In 2024, researchers at Peking University in Beijing, China, explained why some of the water layer forms. Tiny defects in the surface of ice, they found, can create a thin layer of water on top of it. In fact, notes Martin Müser, that team showed that “even at an extremely cold temperature, there is some initial water on the surface.” However, Müser argues, that water layer is not thick enough to make ice truly slippery.

Müser’s team at Saarland University in Saarbrücken, Germany, now offers a different, but related, explanation. To figure it out, these materials scientists modeled what happens to ice at the molecular level.

Here’s a visual explanation — based on chemistry — of what can happen when ice freezes and how scientists recently linked deformations in the crystalline structure of this solid to its inherent slipperiness.
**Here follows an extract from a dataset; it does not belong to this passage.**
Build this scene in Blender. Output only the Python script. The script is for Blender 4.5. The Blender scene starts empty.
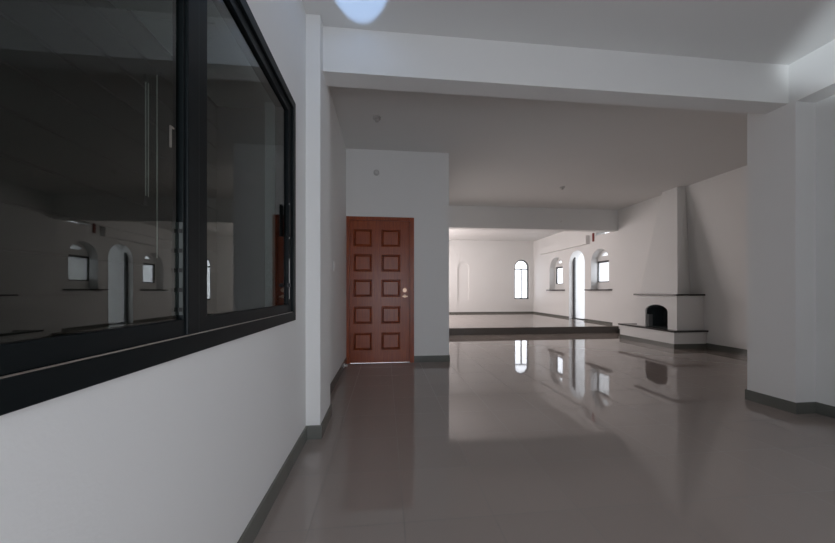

You can jump ahead to details on the role of these deformations (disordered molecules) by forwarding to the passage running from 8:40 to 10:20 minutes into this video.

When ice gets ‘frustrated’

Ice is a crystal. This means its molecules are arranged in a neat pattern. With his team, Müser created a computer model of ice. Then they watched how properties of its molecules would change when the model had a sheet of ice touch another surface (such as a boot, tire or skate).
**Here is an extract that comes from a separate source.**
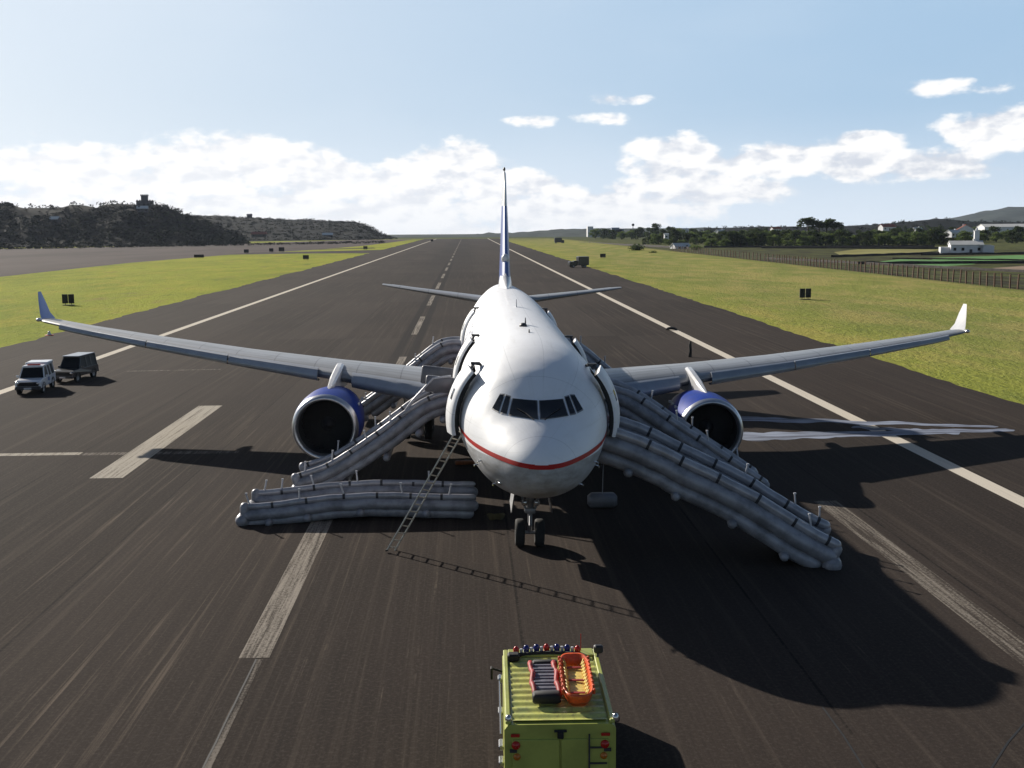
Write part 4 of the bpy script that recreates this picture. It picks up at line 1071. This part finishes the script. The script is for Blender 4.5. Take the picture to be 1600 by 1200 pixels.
def finloft(name, S, m):
    b = MB(); rows = []
    for z, y, c, t in S: rows.append([(w, y+u, z) for u, w in foil(c, t, 0)])
    b.grid(rows, True); n = len(rows[0]); b.f.append(tuple(range(n))); b.f.append(tuple((len(S)-1)*n+k for k in range(n)))
    return b.build(name, m, air, smooth=True, angle=50)
def fs_(z): t = (z-7.6)/(16.35-7.6); return (z, 45.7+t*8.6, 8.4-t*5.5, .108-.02*t)
fin = finloft('fin', [fs_(z) for z in (7.5, 8.6, 10, 12, 13.6)], MT['finblue'])
tip = finloft('fin_tip', [fs_(13.6), fs_(15), fs_(16.15), (16.4, 54.9, 2.4, .05)], MT['white'])
tip.parent = fin
b = MB()   # pale strip paints the sunlit leading edge; star-like flash low on the fin
rows = [[(x_, fs_(z)[1]+q, z) for x_, q in ((-.10, .10), (-.05, -.012), (0, -.03), (.05, -.012), (.10, .10))] for z in (8.2, 10, 12, 13.5)]
b.grid(rows); b.build('leading_edge', MT['pale'], fin, smooth=True, fix=False)
b = MB(); b.ball((0, fs_(9.7)[1]+.12, 9.7), (.30, .35, .36), 14, 10); b.build('emblem', MT['white'], fin, smooth=True)
b = MB(); rows = []
for y, h, w in ((41.5, 0, .02), (43.0, .12, .10), (44.6, .34, .2), (46.2, .75, .34), (47.5, 1.3, .40)):
    z = sec(y)[0]-.12; rows.append([(-w*1.3, y, z), (-w, y, z+h*.6), (0, y, z+h+.12), (w, y, z+h*.6), (w*1.3, y, z)])
b.grid(rows); b.build('dorsal_fairing', MT['white'], fin, smooth=True)
b = MB(); b.lathe([(56.6, .72), (58.3, .36), (58.75, .28), (58.7, .20), (58.2, .18)], (0, 0, 6.75), 'Y', 20); b.build('tail_cone', MT['darkgrey'], air, smooth=True)
b = MB(); b.ball((0, 55.4, 16.55), (.10, .3, .16), 10, 6); b.build('antenna', MT['darkgrey'], fin, smooth=True)

# ---- landing gear
def wheel(parent, c, r, w, ax='X'):
    b = MB(); b.lathe([(-w/2*.75, r*.62), (-w/2, r*.78), (-w/2*.92, r*.93), (-w/4, r), (w/4, r), (w/2*.92, r*.93), (w/2, r*.78), (w/2*.75, r*.62)], c, ax, 30, True)
    wh = b.build('wheel', MT['tyre'], parent, smooth=True)
    b = MB(); b.lathe([(-w*.36, r*.62), (-w*.30, r*.50), (-w*.20, r*.40), (-w*.26, r*.18), (-w*.40, r*.05), (w*.40, r*.05), (w*.26, r*.18), (w*.20, r*.40), (w*.30, r*.50), (w*.36, r*.62)], c, ax, 24); b.build('hub', MT['grey'], wh, smooth=True)
    return wh
ng = MB()
ng.tube([(0, 6.45, 2.75), (0, 6.62, 1.3)], .14, 14); ng.tube([(0, 6.62, 1.35), (0, 6.67, .5)], .085, 12)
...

Water is a dipole molecule. That means one side has a slight negative electric charge; the other side is positively charged. That charge separation makes the molecules in ice line up in a regular structure — like little magnets.
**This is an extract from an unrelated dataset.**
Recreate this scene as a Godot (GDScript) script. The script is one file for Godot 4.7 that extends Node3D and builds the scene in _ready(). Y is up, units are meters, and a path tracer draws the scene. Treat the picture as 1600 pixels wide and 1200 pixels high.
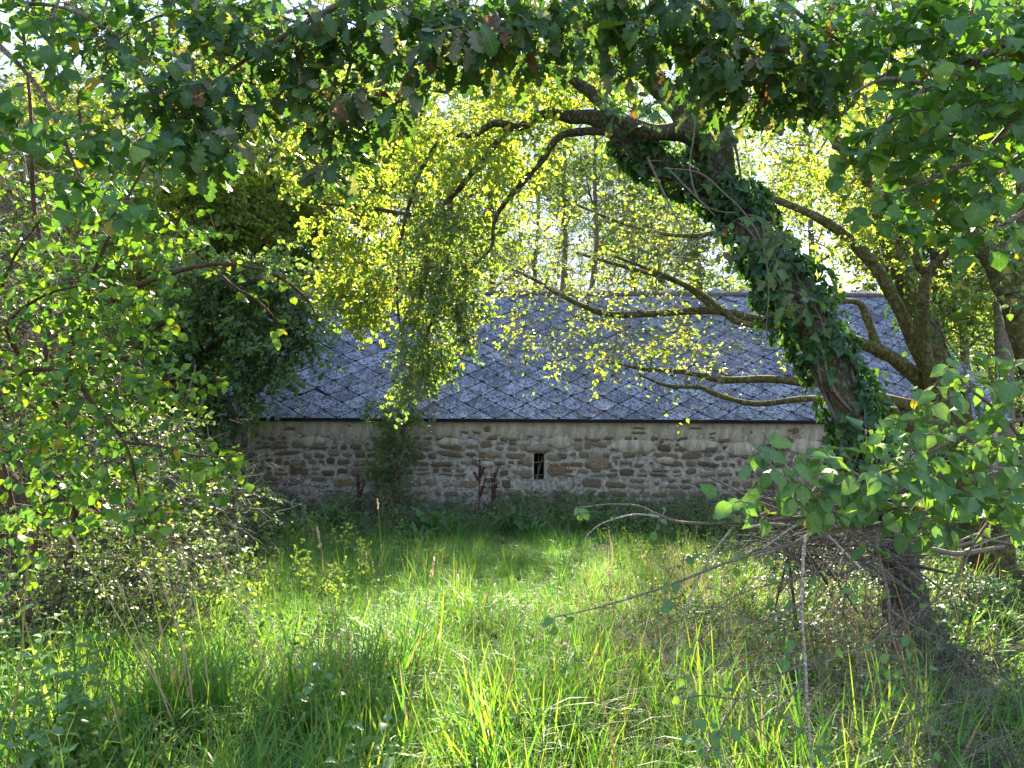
extends Node3D
# A low stone barn behind an overgrown clearing, seen under oak boughs against the light.

const EYE := Vector3(0, 1.7, 0)
const SEEN_MOST := 300
var R := RandomNumberGenerator.new()
var noise := FastNoiseLite.new()
var taken := {}
var M := {}          # materials
var LEAVES := {}     # leaf kind -> array of meshes
var SPRAYS := {}     # spray kind -> array of meshes


# ------------------------------------------------------------------ geometry helpers
class Geo:
	var v := PackedVector3Array()
	var n := PackedVector3Array()
	var uv := PackedVector2Array()
	var ix := PackedInt32Array()
	var o := Vector3.ZERO

	func tube(pts: Array, rad: Array, sides: int, knobs := 0.0, seed_ := 0) -> void:
		var m := pts.size()
		if m < 2:
			return
		var t: Vector3 = (pts[1] - pts[0]).normalized()
		var a := t.cross(Vector3.UP if absf(t.y) < 0.9 else Vector3.RIGHT).normalized()
		var run := 0.0
		var s0 := v.size()
		for i in m:
			var p: Vector3 = pts[i]
			if i > 0:
				run += p.distance_to(pts[i - 1])
			var q: Vector3 = pts[mini(i + 1, m - 1)] - pts[maxi(i - 1, 0)]
			if q.length_squared() > 1e-12:
				t = q.normalized()
			a = (a - t * a.dot(t)).normalized()
			var b := t.cross(a)
			var r: float = rad[i]
			for k in sides + 1:
				var ang := TAU * k / sides
				var dir := a * cos(ang) + b * sin(ang)
				var rr := r
				if knobs > 0.0:
					var kk := k % sides
					rr *= 1.0 + knobs * (sin(kk * 2.1 + i * 0.9 + seed_) * 0.5 + sin(kk * 4.7 - i * 1.7 + seed_ * 2.0) * 0.5)
				v.append(p + dir * rr - o)
				n.append(dir)
				uv.append(Vector2(float(k) / sides, run))
		for i in m - 1:
			for k in sides:
				var p0 := s0 + i * (sides + 1) + k
				var p2 := p0 + sides + 1
				ix.append_array([p0, p2, p0 + 1, p0 + 1, p2, p2 + 1])

	func vert(p: Vector3, w := Vector2.ZERO) -> int:
		v.append(p - o)
		n.append(Vector3.ZERO)
		uv.append(w)
		return v.size() - 1

	func tri(a: int, b: int, c: int) -> void:   # counter-clockwise seen from the front
		ix.append_array([a, c, b])

	func quad(a: int, b: int, c: int, d: int) -> void:
		tri(a, b, c)
		tri(a, c, d)

	func smooth(from_v: int, from_i: int) -> void:
		var i := from_i
		while i < ix.size():
			var a := ix[i]
			var b := ix[i + 1]
			var c := ix[i + 2]
			var f := (v[c] - v[a]).cross(v[b] - v[a])
			n[a] += f
			n[b] += f
			n[c] += f
			i += 3
		for k in range(from_v, v.size()):
			n[k] = n[k].normalized()

	func flat_poly(ps: Array) -> void:           # a convex polygon, counter-clockwise from the front, with its own hard normal
		var f: Vector3 = ((ps[1] - ps[0]).cross(ps[2] - ps[0])).normalized()
		var s := v.size()
		for p in ps:
			v.append(p - o)
			n.append(f)
			uv.append(Vector2(p.x, p.y))
		for k in range(1, ps.size() - 1):
			ix.append_array([s, s + k + 1, s + k])

	func prism(ps: Array, depth: Vector3) -> void:   # ps counter-clockwise from the front; depth points to the front
		var top := []
		for p in ps:
			top.append(p + depth)
		flat_poly(top)
		var back := ps.duplicate()
		back.reverse()
		flat_poly(back)
		for k in ps.size():
			var a: Vector3 = ps[k]
			var b: Vector3 = ps[(k + 1) % ps.size()]
			flat_poly([a, b, b + depth, a + depth])

	func box(lo: Vector3, hi: Vector3) -> void:
		prism([Vector3(lo.x, lo.y, lo.z), Vector3(hi.x, lo.y, lo.z), Vector3(hi.x, hi.y, lo.z), Vector3(lo.x, hi.y, lo.z)], Vector3(0, 0, hi.z - lo.z))

	func arrays() -> Array:
		var a := []
		a.resize(Mesh.ARRAY_MAX)
		a[Mesh.ARRAY_VERTEX] = v
		a[Mesh.ARRAY_NORMAL] = n
		a[Mesh.ARRAY_TEX_UV] = uv
		a[Mesh.ARRAY_INDEX] = ix
		return a


class Plant:
	var root: Node3D
	var tw := Geo.new()
	var p := PackedVector3Array()      # skeleton points
	var r := PackedFloat32Array()
	var items := []                    # [kind, mesh number, Transform3D in the plant's axes, size]


func mesh_of(list: Array) -> ArrayMesh:
	var m := ArrayMesh.new()
	for e in list:
		var g: Geo = e[0]
		if g.ix.size() == 0:
			continue
		m.add_surface_from_arrays(Mesh.PRIMITIVE_TRIANGLES, g.arrays())
		m.surface_set_material(m.get_surface_count() - 1, e[1])
	return m


func part(called: String, g: Geo, m: Material, parent: Node) -> MeshInstance3D:
	var o := MeshInstance3D.new()
	o.name = called
	o.mesh = mesh_of([[g, m]])
	parent.add_child(o, true)
	return o


func put(called: String, mesh: Mesh, t: Transform3D, parent: Node, m: Material = null) -> MeshInstance3D:
	var o := MeshInstance3D.new()
	o.name = called
	o.mesh = mesh
	o.transform = t
	if m:
		o.set_surface_override_material(0, m)
	parent.add_child(o, true)
	return o


func many(called: String, mesh: Mesh, list: Array, parent: Node) -> MultiMeshInstance3D:
	var mm := MultiMesh.new()
	mm.transform_format = MultiMesh.TRANSFORM_3D
	mm.mesh = mesh
	mm.instance_count = list.size()
	for k in list.size():
		mm.set_instance_transform(k, list[k])
	var o := MultiMeshInstance3D.new()
	o.name = called
	o.multimesh = mm
	o.set_meta("kind", "stuff")
	parent.add_child(o, true)
	return o


func numbered(called: String) -> String:
	var k: int = taken.get(called, 0)
	taken[called] = k + 1
	return called if k == 0 else "%s_%03d" % [called, k]


func thing(called: String, label: String, category: String, at: Vector3, group := "") -> Node3D:
	var o := Node3D.new()
	o.name = numbered(called)
	add_child(o)
	o.position = at
	o.set_meta("label", label)
	o.set_meta("category", category)
	if group:
		o.set_meta("group", group)
	return o


func L(r: float, g: float, b: float) -> Color:
	return Color(r, g, b).linear_to_srgb()


func P(px: float, py: float, d: float) -> Vector3:     # the point at depth d metres that the photograph's pixel looks at
	return Vector3((px - 800.0) / 1200.0 * d, EYE.y - (py - 600.0) / 1200.0 * d, -d)


func ground(x: float, z: float) -> float:
	var d := -z
	var h := -0.42 * smoothstep(3.0, 11.0, d)
	h += 0.045 * noise.get_noise_2d(x * 60.0, z * 60.0) + 0.07 * noise.get_noise_2d(x * 14.0 + 90.0, z * 14.0)
	h += 0.25 * smoothstep(-3.2, -6.5, x) * smoothstep(14.0, 9.0, d)
	return h


func G(x: float, z: float, up := 0.0) -> Vector3:
	return Vector3(x, ground(x, z) + up, z)


func rnd(a: float, b: float) -> float:
	return R.randf_range(a, b)


func ball() -> Vector3:
	while true:
		var q := Vector3(rnd(-1, 1), rnd(-1, 1), rnd(-1, 1))
		if q.length_squared() <= 1.0:
			return q
	return Vector3.ZERO


func spline(ps: Array, rs: Array, per: int) -> Array:
	var op := []
	var orr := []
	var m := ps.size()
	for i in m - 1:
		var a: Vector3 = ps[maxi(i - 1, 0)]
		var b: Vector3 = ps[i]
		var c: Vector3 = ps[i + 1]
		var d: Vector3 = ps[mini(i + 2, m - 1)]
		for k in per:
			var t := float(k) / per
			op.append(0.5 * ((2.0 * b) + (c - a) * t + (2.0 * a - 5.0 * b + 4.0 * c - d) * t * t + (3.0 * b - a - 3.0 * c + d) * t * t * t))
			orr.append(lerpf(rs[i], rs[i + 1], t))
	op.append(ps[m - 1])
	orr.append(rs[m - 1])
	return [op, orr]


# ------------------------------------------------------------------ materials
func seamless(size: int, seed_: int, freq: float, oct := 4, kind := FastNoiseLite.TYPE_SIMPLEX_SMOOTH) -> PackedByteArray:
	var f := FastNoiseLite.new()
	f.noise_type = kind
	f.seed = seed_
	f.frequency = freq
	f.fractal_octaves = oct
	return f.get_seamless_image(size, size, false, false, 0.15, true).get_data()


# stops: colours along the noise (linear); blots: [frequency, threshold, softness, colour, strength]
func surface_tex(size: int, seed_: int, f1: float, f2: float, stops: Array, blots: Array) -> Array:
	var a := seamless(size, seed_, f1)
	var b := seamless(size, seed_ + 7, f2, 3)
	var extra := []
	for k in blots.size():
		extra.append(seamless(size, seed_ + 20 + k, blots[k][0], 3))
	var col := PackedByteArray()
	var hi := PackedByteArray()
	col.resize(size * size * 3)
	hi.resize(size * size)
	var ramp := []
	for k in 256:
		var t := k / 255.0 * (stops.size() - 1)
		var i := mini(int(t), stops.size() - 2)
		ramp.append((stops[i] as Color).lerp(stops[i + 1], t - i))
	for k in size * size:
		var h := clampf((a[k] * 0.6 + b[k] * 0.4 - 40.0) * 1.45, 0.0, 255.0)
		var c: Color = ramp[int(h)]
		for e in extra.size():
			var bl: Array = blots[e]
			var w := smoothstep(bl[1] - bl[2], bl[1] + bl[2], extra[e][k] / 255.0) * float(bl[4])
			if w > 0.0:
				c = c.lerp(bl[3], w)
				h += w * 30.0
		c = c.linear_to_srgb()
		col[k * 3] = int(clampf(c.r, 0, 1) * 255.0)
		col[k * 3 + 1] = int(clampf(c.g, 0, 1) * 255.0)
		col[k * 3 + 2] = int(clampf(c.b, 0, 1) * 255.0)
		hi[k] = int(clampf(h, 0, 255))
	return [ImageTexture.create_from_image(Image.create_from_data(size, size, false, Image.FORMAT_RGB8, col)), ImageTexture.create_from_image(Image.create_from_data(size, size, false, Image.FORMAT_L8, hi))]


func rock(tex: Array, tint: Color, metres: Vector3, bump: float, rough := 0.9) -> StandardMaterial3D:
	var m := StandardMaterial3D.new()
	m.albedo_texture = tex[0]
	m.albedo_color = tint
	m.roughness = rough
	m.metallic_specular = 0.3
	m.uv1_triplanar = true
	m.uv1_world_triplanar = true
	m.uv1_scale = Vector3(1.0 / metres.x, 1.0 / metres.y, 1.0 / metres.z)
	if bump > 0.0:
		m.heightmap_enabled = true
		m.heightmap_texture = tex[1]
		m.heightmap_scale = bump
	return m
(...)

a molecular structure of crystalline ice
The crystal structure of ice is made up of a lattice of highly ordered water molecules, each with two hydrogen atoms (white) bonded to an oxygen atom (red). Science Photo Library/Getty Images Plus

Yet it doesn’t take much to disrupt that ordered structure. Imagine a boot touching the ice. Dipoles within the boot itself will attract dipoles in the top layers of the ice. It’s like two magnets attracting one another.

As the boot moves, the dipoles in the ice move, too. Now the perfect crystal structure of ice begins to fall apart as more and more of its molecules step out of line.

This process is called frustration, says Müser. The ice “kind of melts without really heating.”

The molecular changes shown by the new simulations would be virtually impossible to physically observe, the researchers note.

Müser likens crystalline ice to “an ordered bed of shell pasta.” Imagine, he says, what would happen if “now you rub over it with a slightly sticky hand.” Some shells will get pulled out of order. The dipoles in the boot or tire provide a similar stickiness to pull ice molecules out of order.

The affected molecules no longer behave like a crystal. Instead, they become that thin layer of water atop the ice.

A melt — with no heat needed

This is not the traditional way ice melts. It usually melts due to pressure or heat. But in this case, solid ice changes into liquid water as defects mess up its crystal structure.

“This means ice can be slippery even at low temperatures,” says Lars Pastewka. He’s a microsystems engineer at the University of Freiburg in Germany. Indeed, the Saarland computer model shows that “frustrated” ice will remain slippery at 10 kelvins. That’s –442º Fahrenheit, or close to absolute zero.

“Molecular simulations like these have the power to show what every atom is doing,” says Robert Carpick. That “is why [this new model’s] results should be taken seriously.” A mechanical engineer, Carpick works at the University of Pennsylvania in Philadelphia.

Pastewka’s group has shown similar crystal defects in silicon and diamond. This can turn their surfaces slippery, too. Diamond has one critical difference, though. With water ice, “the harder you push, the easier it gets to turn it into a liquid-like goo,” Pastewka says. In diamond, you get the opposite effect — which actually protects the surface.

In theory, you could skate on diamond for the same reason you can on water ice. But you wouldn’t leave as many marks on the surface of a diamond rink.

So what’s the solution to keep you from slipping on ice in winter? “I would say, put on cleats,” says Müser. “That’s really the only way.”